The very thing they will need to be successful leaders isnt mastery of the external landscape but mastery of the mysterious inner scape, their ability to be. Unfortunately, the very power granted to them gives them disincentive to go within, reflect, get vulnerable, and tend to their own evolution so that they can move about the world not only skillfully but lovingly as well. Instead, it reenforces the illusion that they can succeed by intellectually figuring out strategies and techniques to influence others to create great results. This is the perfect condition for the ego to thrive and build up all the false identities and resulting behaviors we see so rampant in leadership today.
It is time to return to the original meaning of the word power if we want to create a workplace where humans are able to be in order to do necessary and meaningful work. And it is time to modernize the practice of leadership if we want to be able to create the environment to support those efforts.
When the world health crisis first hit in March 2020, I found myself, like many others, on a great number of Zoom calls. As a drama researcher who studies human behavior and whether or not the behavior of humans adds to business results and group well-being or diminishes results and/or workplace happiness, I found myself in a fascinating position. I was able to observe informal interactions happening in the first five minutes of every call while waiting for all invited to show up and for others to figure out their microphones and video feeds without the participants being inhibited by having an observer present. It was a rare seat in the house to observe the interactions between participants as people gathered, forgetting that they were visible to me.

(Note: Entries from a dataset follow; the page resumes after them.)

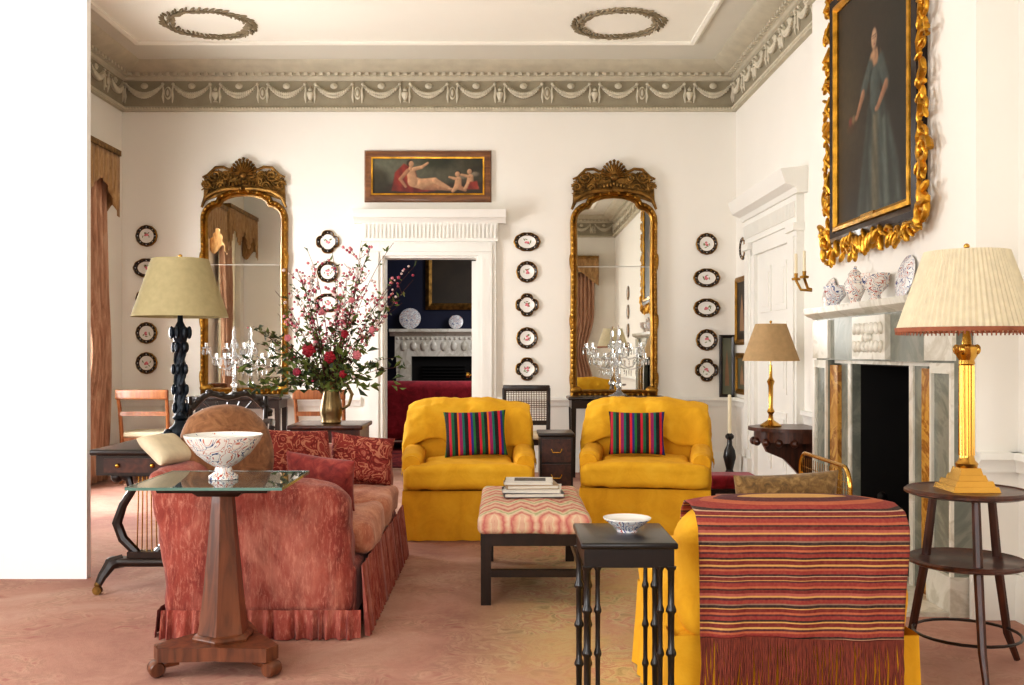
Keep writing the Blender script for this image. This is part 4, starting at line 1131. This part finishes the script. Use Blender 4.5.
# ------------------------------------------------------------------ lyre table
t = thing('lyre_table', 'dark wood sofa table with lyre shaped end behind the red sofa', 'table', (-1.79, 5.55, G))
b = MB(); b.soft(-.23, .20, -.7, .7, .69, .72, .012, seg=2, mid=2); b.build('tabletop', DARKW, t)
b = MB(); b.box(-.21, .18, -.66, .66, .59, .69); b.build('apron', DARKW, t)
b = MB(); b.box(-.17, .14, -.668, -.66, .605, .675); dr = b.build('drawer', MAHOGX, t)
for x in (-.1, .07):
    b = MB(); b.ell((x, -.675, .64), .012, 0, 8, 6); b.build('drawer_knob', BRASS, dr)
for s in (-1, 1):
    y = s*.55
    b = MB()
    for k in (-1, 1):
        ps = [(k*.05,y,.19),(k*.12,y,.26),(k*.15,y,.34),(k*.12,y,.43),(k*.075,y,.5),(k*.09,y,.56),(k*.14,y,.585)]
        b.tube(ps, [.022,.026,.026,.022,.02,.02,.024], 8)
        b.ell((k*.15, y, .57), (.03,.03,.03), 0)
    b.box(-.09, .09, y-.03, y+.03, .17, .20); b.box(-.14, .14, y-.025, y+.025, .575, .59)
    b.build('lyre', DARKW, t)
    b = MB()
    for k in range(5): x = -.05+.025*k; b.tube([(x,y,.2),(x*.8,y,.575)], .003, 5)
    b.build('lyre_strings', BRASS, t)
    b = MB(); b.soft(-.2, .2, y-.045, y+.045, .125, .17, .02, seg=2, mid=3); b.build('foot_block', DARKW, t)
    for k in (-1, 1):
        b = MB(); b.tube([(k*.12,y,.15),(k*.17,y+s*.03,.14),(k*.20,y+s*.06,.085),(k*.215,y+s*.075,.045)], [.034,.034,.024,.018], 8)
        b.build('leg', DARKW, t)
        b = MB(); b.lathe([(0,-.012),(.022,-.012),(.022,.012),(0,.012)], (k*.215, y+s*.08, .022), 12, 0, Matrix.Rotation(PI/2, 3, 'X')); b.ell((k*.215, y+s*.076, .048), .018); b.build('castor', GOLDD, t)
b = MB(); b.tube([(0,-.52,.15),(0,0,.155),(0,.52,.15)], [.022,.028,.022], 10); b.build('stretcher', DARKW, t)
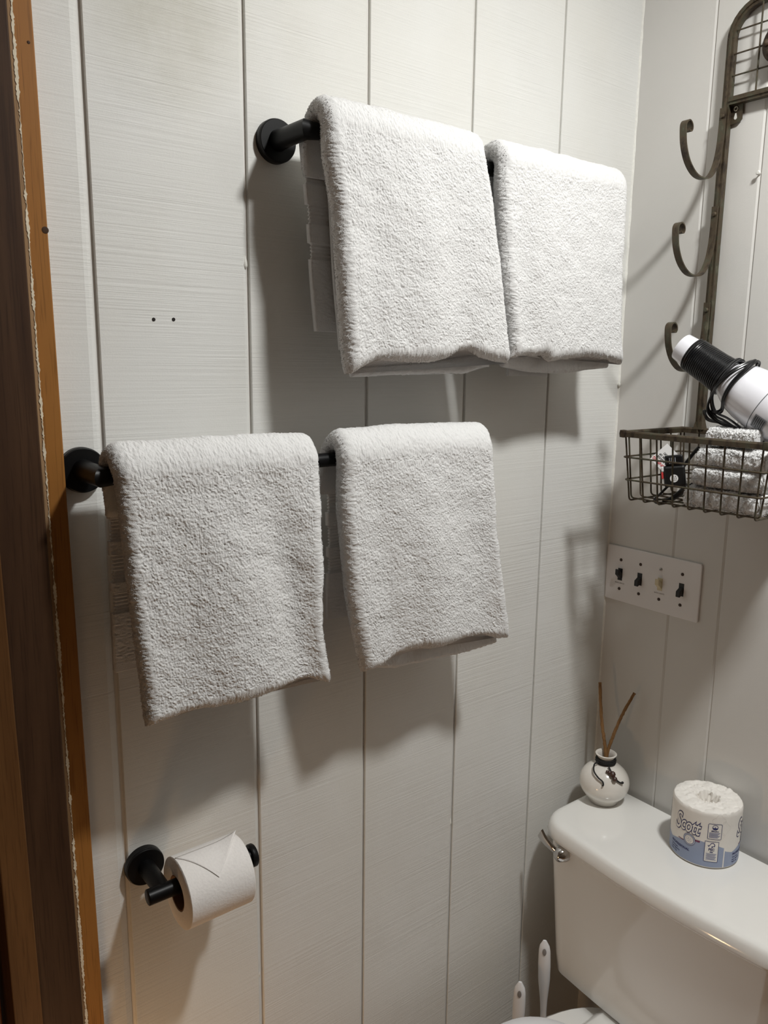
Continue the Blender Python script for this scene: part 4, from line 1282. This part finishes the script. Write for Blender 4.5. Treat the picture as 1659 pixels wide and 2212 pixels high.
# ------------------------------------------------------------------ wrapped toilet roll on the tank
WC = Vector((-0.0608, -0.2955, 0.739)); WR, WH = 0.0595, 0.108
wp = empty('wrapped_toilet_paper', WC, 'paper-wrapped toilet roll with blue band and lettering, standing on the tank', 'toilet paper')
n = 160
V, F = [], []
prof_w = [(0.0, 0.0), (0.050, 0.0), (WR - 0.0015, 0.0018), (WR, 0.006)] + [(WR, 0.006 + (WH - 0.014) * k / 8) for k in range(1, 9)] + [(WR - 0.0004, WH - 0.0040), (WR - 0.002, WH - 0.0012), (WR - 0.0045, WH), *[(0.051 - 0.002 * k, WH) for k in range(14)], (0.0215, WH - 0.001), (0.0190, WH - 0.004), (0.0175, WH - 0.012), (0.0150, WH - 0.022), (0.006, WH - 0.028), (0.0, WH - 0.029)]
for ri, (r, h) in enumerate(prof_w):
    for k in range(n):
        a = 2 * math.pi * k / n
        cr = 0.0
        if h > 0.0985 and r > 0.02:                                  # gathered, creased wrapper top
            x_, y_ = r * math.cos(a), r * math.sin(a)
            cr = 0.0034 * abs(float(vnoise2(np.array(x_ / 0.015 + 9), np.array(y_ / 0.011 + 9), 81))) + 0.0028 * abs(float(vnoise2(np.array((x_ + y_) / 0.008 + 20), np.array((x_ - y_) / 0.010 + 20), 82))) - 0.0022
            cr *= min(1.0, (WR - r) / 0.006 + 0.25)
        elif h > 0.07 and r < 0.02:
            cr = 0.0025 * math.sin(11 * a + h * 300) + 0.0015 * math.sin(5 * a)
        rr = r + (cr * 0.9 if (h < 0.1 and r < 0.02) else 0)
        V.append(WC + Vector((max(rr, 1e-5) * math.cos(a), max(rr, 1e-5) * math.sin(a), h + cr)))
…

In the beginning, I was touched as I watched a majority of the people join, reach out, and connect in really cool ways, asking each other how they were doing, if they had all they needed, providing encouragement, and even offering large gestures of assistance at times. Colleagues were kind, caring, looking for ways to serve one another, even coaching each other in the use of the new online platforms. For many of us, the universe had put us in a big Time Out, and we were making great use of it to refocus on what was important in life, to get intentional and focus on making sure we as people were cared for and then finding new ways to connect and incredible ways to innovate. The theme in the air was together we can, and no person left behind, and it was quite encouraging. The energy was peaceful, the people confident and centered, the language positive, and the actions seemed intentional.